Using the data below, return the stretch from the line that contains "np.clip(c, .005, 1), aspect=.7)" through the line that contains "LEAFF = np.array([[0, i, i", both included, exactly as it stands and nothing beyond it.
BEGIN Supplied data
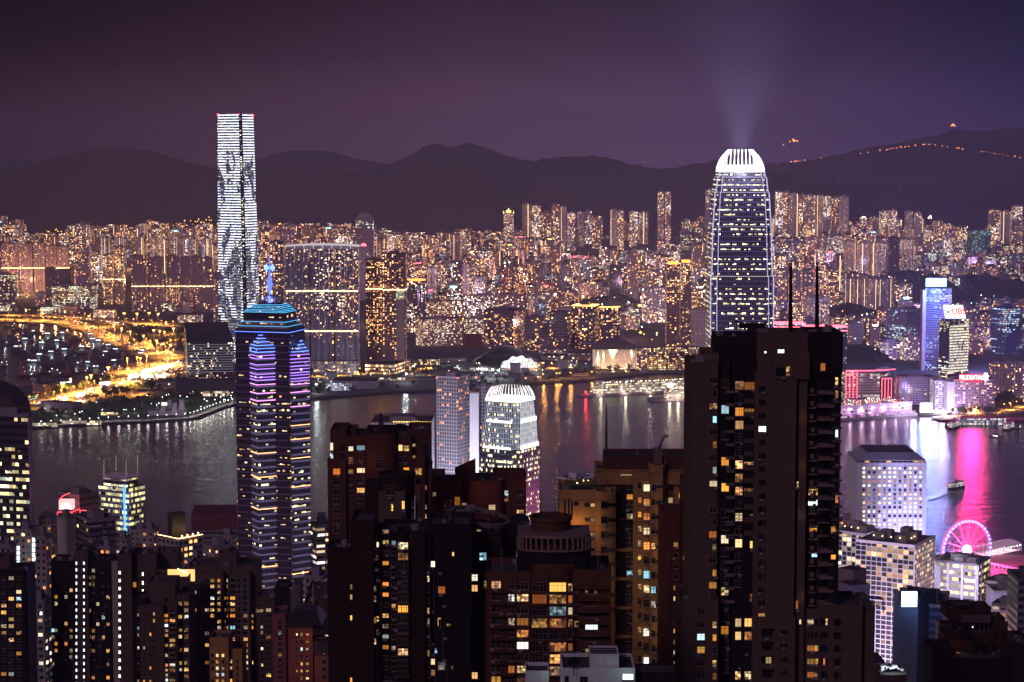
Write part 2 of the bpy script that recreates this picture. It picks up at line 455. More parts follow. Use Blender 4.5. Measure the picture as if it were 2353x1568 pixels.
END Supplied data
BEGIN Supplied data
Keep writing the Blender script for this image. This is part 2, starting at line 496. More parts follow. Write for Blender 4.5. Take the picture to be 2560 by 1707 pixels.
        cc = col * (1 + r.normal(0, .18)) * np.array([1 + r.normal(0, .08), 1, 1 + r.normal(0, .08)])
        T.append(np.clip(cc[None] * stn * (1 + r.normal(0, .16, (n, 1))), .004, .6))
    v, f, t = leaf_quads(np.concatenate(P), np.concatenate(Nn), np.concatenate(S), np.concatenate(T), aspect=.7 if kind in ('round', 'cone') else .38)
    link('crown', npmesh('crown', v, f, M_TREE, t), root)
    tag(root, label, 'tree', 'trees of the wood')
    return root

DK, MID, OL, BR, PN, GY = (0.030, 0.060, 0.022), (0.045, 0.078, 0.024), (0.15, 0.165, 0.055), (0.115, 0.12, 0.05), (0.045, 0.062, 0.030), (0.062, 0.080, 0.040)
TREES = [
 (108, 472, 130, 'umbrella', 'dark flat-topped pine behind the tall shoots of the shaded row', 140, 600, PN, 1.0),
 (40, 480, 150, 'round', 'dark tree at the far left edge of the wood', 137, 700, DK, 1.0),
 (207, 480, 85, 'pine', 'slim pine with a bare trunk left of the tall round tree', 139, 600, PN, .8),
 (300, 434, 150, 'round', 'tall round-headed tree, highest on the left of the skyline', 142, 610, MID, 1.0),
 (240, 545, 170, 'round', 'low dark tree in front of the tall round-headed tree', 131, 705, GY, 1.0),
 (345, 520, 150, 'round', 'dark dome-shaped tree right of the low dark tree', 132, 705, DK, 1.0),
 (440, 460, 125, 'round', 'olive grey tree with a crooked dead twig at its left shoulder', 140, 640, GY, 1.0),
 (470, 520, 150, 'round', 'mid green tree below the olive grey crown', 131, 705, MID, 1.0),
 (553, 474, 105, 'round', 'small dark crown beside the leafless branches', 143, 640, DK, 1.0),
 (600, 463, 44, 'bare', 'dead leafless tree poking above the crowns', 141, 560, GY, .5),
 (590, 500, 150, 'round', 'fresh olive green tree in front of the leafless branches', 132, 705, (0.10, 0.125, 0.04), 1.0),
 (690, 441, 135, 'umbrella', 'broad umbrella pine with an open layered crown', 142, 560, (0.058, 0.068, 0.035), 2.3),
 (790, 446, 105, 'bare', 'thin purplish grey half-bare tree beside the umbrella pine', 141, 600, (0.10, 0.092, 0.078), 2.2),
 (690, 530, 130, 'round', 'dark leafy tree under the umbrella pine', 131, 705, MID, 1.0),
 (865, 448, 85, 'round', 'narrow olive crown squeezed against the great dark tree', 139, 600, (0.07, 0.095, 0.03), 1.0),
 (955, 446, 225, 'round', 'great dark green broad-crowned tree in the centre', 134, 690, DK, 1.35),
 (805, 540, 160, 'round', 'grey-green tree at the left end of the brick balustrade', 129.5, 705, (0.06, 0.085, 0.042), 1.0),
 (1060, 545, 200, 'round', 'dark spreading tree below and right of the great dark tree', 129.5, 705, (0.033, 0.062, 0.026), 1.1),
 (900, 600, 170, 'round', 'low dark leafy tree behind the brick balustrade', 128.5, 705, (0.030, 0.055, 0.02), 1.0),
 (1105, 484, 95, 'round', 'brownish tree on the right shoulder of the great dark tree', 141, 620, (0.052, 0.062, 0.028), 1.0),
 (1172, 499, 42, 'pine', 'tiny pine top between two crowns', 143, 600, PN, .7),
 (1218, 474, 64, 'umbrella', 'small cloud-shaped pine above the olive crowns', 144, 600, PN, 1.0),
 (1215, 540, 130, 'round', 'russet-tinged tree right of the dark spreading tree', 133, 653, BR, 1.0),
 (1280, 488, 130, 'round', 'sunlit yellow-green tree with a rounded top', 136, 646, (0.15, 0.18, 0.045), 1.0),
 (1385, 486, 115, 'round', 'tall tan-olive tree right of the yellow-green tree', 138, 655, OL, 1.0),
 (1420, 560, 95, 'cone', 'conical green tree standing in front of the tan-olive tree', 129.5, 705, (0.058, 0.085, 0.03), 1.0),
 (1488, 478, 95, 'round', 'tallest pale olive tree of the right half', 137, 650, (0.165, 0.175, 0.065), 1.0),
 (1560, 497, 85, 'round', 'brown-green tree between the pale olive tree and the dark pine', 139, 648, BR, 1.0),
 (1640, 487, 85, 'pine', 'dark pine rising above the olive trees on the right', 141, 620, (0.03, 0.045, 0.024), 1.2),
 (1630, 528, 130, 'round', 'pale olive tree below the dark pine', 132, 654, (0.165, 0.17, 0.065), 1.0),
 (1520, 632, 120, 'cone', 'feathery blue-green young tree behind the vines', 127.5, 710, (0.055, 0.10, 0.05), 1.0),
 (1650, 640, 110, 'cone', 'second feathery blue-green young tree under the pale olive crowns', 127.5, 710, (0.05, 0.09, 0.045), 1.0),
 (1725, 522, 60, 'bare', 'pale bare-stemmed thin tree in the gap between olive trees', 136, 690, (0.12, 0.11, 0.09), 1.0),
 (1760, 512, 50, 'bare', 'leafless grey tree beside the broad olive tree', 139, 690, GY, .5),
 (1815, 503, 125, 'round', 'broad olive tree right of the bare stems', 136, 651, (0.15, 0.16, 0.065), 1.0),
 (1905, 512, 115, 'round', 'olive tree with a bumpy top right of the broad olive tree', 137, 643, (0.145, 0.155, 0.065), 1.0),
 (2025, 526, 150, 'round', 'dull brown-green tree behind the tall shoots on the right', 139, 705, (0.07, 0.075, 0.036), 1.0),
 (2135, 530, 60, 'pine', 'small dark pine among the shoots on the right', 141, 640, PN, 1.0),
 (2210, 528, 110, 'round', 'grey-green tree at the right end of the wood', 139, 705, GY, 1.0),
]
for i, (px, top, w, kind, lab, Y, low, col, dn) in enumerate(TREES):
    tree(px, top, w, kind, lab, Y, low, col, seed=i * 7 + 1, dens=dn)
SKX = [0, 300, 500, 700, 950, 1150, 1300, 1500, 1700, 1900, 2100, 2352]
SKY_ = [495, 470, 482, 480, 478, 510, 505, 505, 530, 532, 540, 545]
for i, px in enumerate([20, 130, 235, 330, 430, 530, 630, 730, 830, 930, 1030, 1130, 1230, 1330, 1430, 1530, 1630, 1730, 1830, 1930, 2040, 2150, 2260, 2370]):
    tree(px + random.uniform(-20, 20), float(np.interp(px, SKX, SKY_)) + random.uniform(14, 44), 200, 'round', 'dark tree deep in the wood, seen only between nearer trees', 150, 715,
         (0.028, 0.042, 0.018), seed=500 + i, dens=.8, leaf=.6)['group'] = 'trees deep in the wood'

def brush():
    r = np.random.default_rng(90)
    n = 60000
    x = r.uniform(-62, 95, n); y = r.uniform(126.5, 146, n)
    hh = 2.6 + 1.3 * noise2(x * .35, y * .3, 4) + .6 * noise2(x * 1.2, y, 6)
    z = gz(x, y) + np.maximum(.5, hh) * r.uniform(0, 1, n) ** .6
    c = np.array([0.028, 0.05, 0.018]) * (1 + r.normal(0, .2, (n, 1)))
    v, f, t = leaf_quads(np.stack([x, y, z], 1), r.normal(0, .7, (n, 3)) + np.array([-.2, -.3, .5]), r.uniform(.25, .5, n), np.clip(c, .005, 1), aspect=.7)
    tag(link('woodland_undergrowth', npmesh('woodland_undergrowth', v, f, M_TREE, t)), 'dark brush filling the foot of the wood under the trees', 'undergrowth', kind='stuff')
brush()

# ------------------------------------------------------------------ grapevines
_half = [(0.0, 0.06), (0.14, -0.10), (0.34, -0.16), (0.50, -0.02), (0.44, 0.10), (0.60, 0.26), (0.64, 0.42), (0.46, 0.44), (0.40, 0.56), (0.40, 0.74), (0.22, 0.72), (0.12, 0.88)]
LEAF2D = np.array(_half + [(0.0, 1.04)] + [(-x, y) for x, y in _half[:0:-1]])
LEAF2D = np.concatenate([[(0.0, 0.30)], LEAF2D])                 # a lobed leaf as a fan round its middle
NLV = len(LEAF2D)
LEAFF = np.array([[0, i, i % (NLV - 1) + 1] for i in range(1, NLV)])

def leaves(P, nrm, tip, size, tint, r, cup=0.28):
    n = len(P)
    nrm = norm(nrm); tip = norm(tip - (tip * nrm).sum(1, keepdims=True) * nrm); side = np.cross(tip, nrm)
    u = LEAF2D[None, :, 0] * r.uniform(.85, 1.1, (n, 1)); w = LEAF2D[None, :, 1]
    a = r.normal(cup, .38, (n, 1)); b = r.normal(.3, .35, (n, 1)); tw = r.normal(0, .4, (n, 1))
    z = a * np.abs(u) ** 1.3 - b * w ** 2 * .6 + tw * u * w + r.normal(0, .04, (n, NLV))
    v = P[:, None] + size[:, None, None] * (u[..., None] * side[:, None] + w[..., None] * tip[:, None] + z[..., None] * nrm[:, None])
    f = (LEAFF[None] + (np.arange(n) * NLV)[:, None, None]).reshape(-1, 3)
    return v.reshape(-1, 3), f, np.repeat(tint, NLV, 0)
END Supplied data
BEGIN Supplied data
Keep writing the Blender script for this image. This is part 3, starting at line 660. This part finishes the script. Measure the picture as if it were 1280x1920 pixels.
END Supplied data
> **The output**:
    v, f, t = leaf_quads(np.stack([x, y, z], 1), r.normal(0, .7, (n, 3)) + np.array([-.2, -.3, .5]), r.uniform(.25, .5, n), np.clip(c, .005, 1), aspect=.7)
    tag(link('woodland_undergrowth', npmesh('woodland_undergrowth', v, f, M_TREE, t)), 'dark brush filling the foot of the wood under the trees', 'undergrowth', kind='stuff')
brush()

# ------------------------------------------------------------------ grapevines
_half = [(0.0, 0.06), (0.14, -0.10), (0.34, -0.16), (0.50, -0.02), (0.44, 0.10), (0.60, 0.26), (0.64, 0.42), (0.46, 0.44), (0.40, 0.56), (0.40, 0.74), (0.22, 0.72), (0.12, 0.88)]
LEAF2D = np.array(_half + [(0.0, 1.04)] + [(-x, y) for x, y in _half[:0:-1]])
LEAF2D = np.concatenate([[(0.0, 0.30)], LEAF2D])                 # a lobed leaf as a fan round its middle
NLV = len(LEAF2D)
LEAFF = np.array([[0, i, i % (NLV - 1) + 1] for i in range(1, NLV)])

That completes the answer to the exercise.